Can you spot the Marienbücke?

There is a picture platform from where you have a good view on the castle and an impressive glance down into the Pöllatschlucht. Our tour in Neuschwanstein started at 5pm and apparently it was one of the last ones and most people were on their way home already because we were only 6 people on the tour and really could have a close look at all the treasures. This tour only lasted about 20min, since like I said, the castle had never been finished and you only get to visit about five rooms. However, it’s unbelievable how many details there are in these rooms and it’s a pity that such a glamorous throne roomis only used for tourists that walk through it. Unfortunately, we weren’t allowed to take pictures inside the castles. From the window of the top floor, I could make out the Marienbrücke through the fog. There were some people on it that had climbed over the fence just to get a good picture of the castle anyways. We then talked to our guide for about 5min and then also made our way to the exit. When we stepped outside, we couldn’t believe our eyes; it was snowing!!! Plus, the ground was already covered with about 2cm. That must have happened within the last 5min because when I looked out of the window it hadn’t been snowing yet. Now, the walk down was even colder since our clothes were a little wet from the rain before but at least everything looked truly romantic now 🙂

In the snow storm

In the snow storm

We were glad when we finally arrived at our hotel and then chose to have a short walk through the pretty snow and enjoy a good pizza for dinner at il castello in Nesselwang.

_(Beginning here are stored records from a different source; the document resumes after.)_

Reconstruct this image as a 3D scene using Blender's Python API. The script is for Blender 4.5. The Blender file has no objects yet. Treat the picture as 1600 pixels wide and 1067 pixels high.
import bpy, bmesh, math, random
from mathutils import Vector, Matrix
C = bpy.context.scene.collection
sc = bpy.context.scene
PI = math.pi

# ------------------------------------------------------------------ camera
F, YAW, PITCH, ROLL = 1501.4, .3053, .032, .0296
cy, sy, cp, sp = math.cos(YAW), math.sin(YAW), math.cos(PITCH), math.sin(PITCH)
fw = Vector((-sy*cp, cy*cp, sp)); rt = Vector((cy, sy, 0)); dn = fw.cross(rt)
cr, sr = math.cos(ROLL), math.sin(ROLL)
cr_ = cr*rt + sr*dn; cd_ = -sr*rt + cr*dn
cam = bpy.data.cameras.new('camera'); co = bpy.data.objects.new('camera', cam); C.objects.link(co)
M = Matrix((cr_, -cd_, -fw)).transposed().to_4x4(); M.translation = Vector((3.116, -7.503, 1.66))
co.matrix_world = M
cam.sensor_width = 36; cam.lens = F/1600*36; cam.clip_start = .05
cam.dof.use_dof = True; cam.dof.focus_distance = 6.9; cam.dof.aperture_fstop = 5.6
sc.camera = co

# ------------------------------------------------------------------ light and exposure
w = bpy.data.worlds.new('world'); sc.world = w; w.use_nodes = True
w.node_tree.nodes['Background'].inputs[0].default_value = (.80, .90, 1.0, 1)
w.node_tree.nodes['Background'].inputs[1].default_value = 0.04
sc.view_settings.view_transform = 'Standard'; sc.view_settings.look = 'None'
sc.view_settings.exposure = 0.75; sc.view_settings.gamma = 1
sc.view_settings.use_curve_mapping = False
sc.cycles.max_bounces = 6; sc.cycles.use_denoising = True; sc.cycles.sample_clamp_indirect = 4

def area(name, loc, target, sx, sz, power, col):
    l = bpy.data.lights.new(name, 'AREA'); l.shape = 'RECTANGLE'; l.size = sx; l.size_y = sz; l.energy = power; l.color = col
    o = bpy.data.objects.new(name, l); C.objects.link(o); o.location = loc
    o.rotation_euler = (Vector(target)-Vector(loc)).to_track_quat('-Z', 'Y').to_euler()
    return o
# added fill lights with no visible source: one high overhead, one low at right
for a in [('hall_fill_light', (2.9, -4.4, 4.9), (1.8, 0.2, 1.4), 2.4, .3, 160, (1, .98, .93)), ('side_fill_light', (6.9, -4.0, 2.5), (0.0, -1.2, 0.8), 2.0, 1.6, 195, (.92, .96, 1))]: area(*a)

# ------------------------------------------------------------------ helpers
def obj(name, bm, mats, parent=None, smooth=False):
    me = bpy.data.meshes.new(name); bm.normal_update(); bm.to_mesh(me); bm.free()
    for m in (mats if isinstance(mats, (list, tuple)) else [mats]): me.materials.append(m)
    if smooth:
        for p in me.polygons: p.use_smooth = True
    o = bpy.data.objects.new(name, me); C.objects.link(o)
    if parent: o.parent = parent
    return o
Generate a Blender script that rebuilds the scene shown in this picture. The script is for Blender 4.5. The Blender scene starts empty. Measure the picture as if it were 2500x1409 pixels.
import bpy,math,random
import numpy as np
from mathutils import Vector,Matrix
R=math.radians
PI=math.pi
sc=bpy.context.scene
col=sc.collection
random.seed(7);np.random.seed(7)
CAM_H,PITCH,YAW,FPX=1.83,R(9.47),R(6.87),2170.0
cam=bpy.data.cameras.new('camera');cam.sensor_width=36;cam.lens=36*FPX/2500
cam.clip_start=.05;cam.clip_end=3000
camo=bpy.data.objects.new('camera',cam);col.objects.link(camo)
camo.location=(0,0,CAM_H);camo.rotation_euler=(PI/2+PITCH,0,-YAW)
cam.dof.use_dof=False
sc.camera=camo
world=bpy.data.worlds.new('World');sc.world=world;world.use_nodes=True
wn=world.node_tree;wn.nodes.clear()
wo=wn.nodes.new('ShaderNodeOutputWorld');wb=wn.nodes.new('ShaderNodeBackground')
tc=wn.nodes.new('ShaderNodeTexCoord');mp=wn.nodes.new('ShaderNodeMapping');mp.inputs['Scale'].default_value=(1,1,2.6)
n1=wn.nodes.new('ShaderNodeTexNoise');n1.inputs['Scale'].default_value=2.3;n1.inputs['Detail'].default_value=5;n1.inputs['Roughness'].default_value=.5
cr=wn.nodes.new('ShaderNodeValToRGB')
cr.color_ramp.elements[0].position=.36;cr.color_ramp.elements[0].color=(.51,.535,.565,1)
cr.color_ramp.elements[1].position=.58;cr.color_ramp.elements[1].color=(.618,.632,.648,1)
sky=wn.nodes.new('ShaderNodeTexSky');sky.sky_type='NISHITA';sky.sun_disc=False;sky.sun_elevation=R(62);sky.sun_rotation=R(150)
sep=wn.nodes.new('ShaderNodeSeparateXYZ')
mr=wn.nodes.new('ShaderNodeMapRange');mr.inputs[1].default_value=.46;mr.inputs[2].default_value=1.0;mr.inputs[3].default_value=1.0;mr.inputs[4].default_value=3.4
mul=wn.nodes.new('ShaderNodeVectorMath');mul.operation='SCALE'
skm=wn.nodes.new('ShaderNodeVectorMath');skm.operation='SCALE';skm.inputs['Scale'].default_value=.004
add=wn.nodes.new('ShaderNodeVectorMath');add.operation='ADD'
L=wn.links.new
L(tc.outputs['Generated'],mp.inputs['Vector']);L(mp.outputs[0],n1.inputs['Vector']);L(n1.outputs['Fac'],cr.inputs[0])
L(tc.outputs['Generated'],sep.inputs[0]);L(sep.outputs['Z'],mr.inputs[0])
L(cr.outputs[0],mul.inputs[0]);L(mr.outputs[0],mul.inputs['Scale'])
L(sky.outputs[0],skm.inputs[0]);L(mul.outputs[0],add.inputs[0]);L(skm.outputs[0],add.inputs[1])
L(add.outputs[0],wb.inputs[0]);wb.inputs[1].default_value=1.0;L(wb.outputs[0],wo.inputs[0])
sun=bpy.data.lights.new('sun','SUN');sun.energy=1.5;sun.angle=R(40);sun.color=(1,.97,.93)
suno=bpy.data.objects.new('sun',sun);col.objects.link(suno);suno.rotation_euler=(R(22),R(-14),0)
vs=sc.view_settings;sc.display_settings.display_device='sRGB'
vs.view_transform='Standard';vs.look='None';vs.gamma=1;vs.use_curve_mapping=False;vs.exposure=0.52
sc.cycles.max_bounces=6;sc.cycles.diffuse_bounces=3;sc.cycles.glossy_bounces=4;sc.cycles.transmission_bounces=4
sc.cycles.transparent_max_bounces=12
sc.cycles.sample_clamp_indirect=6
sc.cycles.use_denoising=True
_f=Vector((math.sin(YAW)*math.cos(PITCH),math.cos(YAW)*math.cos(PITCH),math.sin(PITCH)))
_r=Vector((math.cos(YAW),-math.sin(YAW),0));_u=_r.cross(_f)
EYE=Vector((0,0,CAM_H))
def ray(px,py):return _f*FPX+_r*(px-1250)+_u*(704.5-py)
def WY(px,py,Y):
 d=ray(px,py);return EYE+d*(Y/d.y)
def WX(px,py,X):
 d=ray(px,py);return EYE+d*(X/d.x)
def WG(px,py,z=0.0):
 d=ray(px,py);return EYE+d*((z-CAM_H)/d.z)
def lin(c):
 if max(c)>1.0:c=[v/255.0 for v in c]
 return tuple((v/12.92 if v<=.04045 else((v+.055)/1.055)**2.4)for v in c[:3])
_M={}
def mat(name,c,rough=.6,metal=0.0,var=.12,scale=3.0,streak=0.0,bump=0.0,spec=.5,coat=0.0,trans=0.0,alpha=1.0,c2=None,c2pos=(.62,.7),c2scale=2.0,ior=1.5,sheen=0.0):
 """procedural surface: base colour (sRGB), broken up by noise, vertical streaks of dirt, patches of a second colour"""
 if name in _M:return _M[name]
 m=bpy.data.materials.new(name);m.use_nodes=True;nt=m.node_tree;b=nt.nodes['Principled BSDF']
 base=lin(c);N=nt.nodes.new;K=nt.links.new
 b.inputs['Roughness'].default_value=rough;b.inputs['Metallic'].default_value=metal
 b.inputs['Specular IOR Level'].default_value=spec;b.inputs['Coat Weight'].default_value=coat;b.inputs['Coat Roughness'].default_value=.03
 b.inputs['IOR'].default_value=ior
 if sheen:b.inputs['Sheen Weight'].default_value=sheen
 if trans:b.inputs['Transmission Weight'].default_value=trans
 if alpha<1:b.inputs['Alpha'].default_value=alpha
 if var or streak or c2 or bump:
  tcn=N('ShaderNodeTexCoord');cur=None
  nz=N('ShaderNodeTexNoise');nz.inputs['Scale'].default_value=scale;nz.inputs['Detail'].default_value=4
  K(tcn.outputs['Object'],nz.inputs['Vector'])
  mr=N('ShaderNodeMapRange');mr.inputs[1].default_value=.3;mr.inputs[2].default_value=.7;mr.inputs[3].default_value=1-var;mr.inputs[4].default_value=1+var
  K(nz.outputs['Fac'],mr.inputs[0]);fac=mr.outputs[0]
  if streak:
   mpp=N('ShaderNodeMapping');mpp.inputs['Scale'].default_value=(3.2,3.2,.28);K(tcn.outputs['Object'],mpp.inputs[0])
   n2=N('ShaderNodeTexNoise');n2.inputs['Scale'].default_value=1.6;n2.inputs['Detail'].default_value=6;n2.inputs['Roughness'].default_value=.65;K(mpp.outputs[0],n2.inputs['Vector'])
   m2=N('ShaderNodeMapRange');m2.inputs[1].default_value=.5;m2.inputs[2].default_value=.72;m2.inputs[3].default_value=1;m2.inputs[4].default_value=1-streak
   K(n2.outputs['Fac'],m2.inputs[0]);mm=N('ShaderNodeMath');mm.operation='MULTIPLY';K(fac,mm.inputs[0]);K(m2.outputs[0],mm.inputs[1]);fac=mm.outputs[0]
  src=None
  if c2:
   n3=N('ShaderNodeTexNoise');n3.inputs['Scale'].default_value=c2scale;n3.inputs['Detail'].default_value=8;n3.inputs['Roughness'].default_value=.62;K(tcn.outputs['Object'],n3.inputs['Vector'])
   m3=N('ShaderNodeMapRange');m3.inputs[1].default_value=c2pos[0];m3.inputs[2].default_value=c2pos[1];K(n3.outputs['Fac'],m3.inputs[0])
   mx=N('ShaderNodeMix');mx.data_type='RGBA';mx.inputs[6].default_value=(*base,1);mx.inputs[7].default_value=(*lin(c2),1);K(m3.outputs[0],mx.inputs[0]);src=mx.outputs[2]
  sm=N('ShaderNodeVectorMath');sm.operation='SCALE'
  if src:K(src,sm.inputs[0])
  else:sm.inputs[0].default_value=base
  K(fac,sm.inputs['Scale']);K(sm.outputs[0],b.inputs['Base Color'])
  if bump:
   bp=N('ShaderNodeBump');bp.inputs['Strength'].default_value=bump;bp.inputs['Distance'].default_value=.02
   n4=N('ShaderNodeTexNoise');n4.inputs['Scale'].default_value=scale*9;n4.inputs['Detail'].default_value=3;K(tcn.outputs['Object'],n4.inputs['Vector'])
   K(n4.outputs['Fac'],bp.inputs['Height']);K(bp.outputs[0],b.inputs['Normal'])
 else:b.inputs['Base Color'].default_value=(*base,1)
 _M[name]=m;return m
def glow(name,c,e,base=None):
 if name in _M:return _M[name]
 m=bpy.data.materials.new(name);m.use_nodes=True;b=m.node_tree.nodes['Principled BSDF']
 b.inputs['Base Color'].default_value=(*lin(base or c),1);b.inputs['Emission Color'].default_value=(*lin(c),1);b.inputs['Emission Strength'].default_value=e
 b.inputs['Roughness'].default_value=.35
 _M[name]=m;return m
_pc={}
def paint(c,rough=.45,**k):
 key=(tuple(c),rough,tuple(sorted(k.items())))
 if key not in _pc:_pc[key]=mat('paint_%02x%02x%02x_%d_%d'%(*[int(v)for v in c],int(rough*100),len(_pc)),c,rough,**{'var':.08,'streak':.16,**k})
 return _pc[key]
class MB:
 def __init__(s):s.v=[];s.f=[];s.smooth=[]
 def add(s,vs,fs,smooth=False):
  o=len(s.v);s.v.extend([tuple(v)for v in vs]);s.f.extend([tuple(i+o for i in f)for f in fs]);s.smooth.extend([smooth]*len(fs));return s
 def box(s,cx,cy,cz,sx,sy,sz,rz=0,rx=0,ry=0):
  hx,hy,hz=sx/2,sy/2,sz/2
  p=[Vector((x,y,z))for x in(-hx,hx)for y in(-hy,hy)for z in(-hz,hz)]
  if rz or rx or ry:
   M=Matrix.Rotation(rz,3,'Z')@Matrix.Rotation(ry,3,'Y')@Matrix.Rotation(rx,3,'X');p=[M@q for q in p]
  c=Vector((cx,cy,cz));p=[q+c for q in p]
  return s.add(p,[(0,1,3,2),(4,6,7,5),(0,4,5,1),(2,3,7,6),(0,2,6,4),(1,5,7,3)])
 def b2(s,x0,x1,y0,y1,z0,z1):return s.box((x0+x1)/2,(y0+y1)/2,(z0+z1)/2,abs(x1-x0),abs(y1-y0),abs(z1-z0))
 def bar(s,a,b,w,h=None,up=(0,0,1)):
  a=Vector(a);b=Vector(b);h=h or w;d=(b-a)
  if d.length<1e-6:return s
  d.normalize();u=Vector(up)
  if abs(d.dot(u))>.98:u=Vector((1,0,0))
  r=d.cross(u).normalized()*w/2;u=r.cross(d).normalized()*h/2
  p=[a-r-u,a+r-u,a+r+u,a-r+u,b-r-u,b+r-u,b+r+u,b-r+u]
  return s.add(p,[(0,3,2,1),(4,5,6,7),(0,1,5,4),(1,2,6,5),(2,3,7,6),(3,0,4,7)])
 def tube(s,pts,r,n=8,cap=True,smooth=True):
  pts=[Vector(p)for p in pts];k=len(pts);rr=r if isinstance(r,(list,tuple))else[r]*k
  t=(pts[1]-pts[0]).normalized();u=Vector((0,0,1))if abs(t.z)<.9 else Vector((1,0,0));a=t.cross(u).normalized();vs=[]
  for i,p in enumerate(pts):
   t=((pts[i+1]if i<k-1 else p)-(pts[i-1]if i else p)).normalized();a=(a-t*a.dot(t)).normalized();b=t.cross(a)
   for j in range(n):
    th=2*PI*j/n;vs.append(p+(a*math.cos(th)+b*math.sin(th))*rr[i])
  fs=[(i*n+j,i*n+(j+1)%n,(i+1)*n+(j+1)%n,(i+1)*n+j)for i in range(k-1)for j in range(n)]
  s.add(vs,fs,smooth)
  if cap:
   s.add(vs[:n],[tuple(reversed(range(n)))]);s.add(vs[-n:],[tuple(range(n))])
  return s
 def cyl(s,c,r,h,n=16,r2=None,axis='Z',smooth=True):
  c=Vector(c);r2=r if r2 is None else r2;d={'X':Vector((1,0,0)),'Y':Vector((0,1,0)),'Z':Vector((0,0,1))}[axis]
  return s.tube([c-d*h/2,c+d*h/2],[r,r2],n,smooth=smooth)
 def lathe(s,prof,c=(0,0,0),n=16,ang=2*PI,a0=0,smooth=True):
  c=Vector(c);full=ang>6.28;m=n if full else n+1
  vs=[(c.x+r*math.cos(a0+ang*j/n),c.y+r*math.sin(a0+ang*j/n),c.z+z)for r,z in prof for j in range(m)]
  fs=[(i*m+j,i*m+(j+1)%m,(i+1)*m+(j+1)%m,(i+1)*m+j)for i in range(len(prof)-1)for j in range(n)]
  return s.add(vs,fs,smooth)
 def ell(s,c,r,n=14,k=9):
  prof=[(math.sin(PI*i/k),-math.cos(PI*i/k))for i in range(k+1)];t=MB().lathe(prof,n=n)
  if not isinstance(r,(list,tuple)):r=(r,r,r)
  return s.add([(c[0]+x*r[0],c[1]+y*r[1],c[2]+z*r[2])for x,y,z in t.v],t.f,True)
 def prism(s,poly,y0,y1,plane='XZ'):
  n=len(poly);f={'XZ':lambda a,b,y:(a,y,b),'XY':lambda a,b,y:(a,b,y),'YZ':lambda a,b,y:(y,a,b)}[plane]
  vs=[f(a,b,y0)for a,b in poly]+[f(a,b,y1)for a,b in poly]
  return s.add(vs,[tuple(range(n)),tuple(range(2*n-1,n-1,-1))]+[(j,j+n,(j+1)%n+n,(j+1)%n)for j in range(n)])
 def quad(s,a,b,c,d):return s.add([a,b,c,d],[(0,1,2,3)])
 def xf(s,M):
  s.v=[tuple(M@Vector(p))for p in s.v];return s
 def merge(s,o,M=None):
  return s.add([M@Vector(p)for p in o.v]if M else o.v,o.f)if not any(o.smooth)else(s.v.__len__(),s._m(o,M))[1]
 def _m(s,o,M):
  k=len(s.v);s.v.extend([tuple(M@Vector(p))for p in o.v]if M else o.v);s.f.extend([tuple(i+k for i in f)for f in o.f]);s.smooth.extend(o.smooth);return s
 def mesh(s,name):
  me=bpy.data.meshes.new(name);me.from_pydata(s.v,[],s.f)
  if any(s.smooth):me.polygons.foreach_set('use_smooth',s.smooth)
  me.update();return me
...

The next day, it was as if the weather wanted to play a trick on us, because we were awoken by sunrays. The snow was still there but the sky was clear and the sun was shining brightly. The weather forecast had been wrong! Well, better for us I thought, because now we could visit one of the gorges after all. Yet again, luck was not on our side. The Pöllatschlucht was closed due to danger of falling rocks and the Breitachklamm was closed because there might be too much water now. Well, again we needed an alternative program. We chose to walk around one of the lakes. The scenery at Hopfensee was incredible, since the mountain panorama was mirrored in the water. The whole tour took us about two hours and gifted us with a strong sunburn.

With red heads we continued into Füssen to enjoy an Apfelstrudel with vanilla sauce (and have I mentioned all the good Bavarian beer we could drink everywhere?). With new strength we had a closer look at the historic buildings in the city and then walked to the artificial Lechfall.

Hopfensee with mountains

Hopfensee with mountains

Since the day was still young but we had definitely had enough sun, we decided to go to the thermal baths despite the nice weather we had now. Its name is Königliche Kristall-Therme and it indeed was royal. From most windows of the thermal bath you had an amazing view on Neuschwanstein and now with the sunshine it looked even better anyways. There were several basins with saltwater in them and many different saunas. This was the best thermal bath I’ve ever been to next to the Säntispark. The Säntispark is right near my hometown in Abtwil, St.Gallen and has a wave pool, awesome slides and a really nice sauna area. But the Kristaltherme in Füssen was more luxurious for sure. There was a relax room filled with real gemstones and like I said, the view on the castles was awesome.

Castle in Füssen

Castle in Füssen

In the evening it then started to rain again and the next day there was more snow and rain, so there wasn’t really any reason to stick around. Luckily, it’s only two hours from St. Gallen. Perhaps I’ll be able to stop by in one of the gorges one day when we’re on our way to Munich and the weather is better.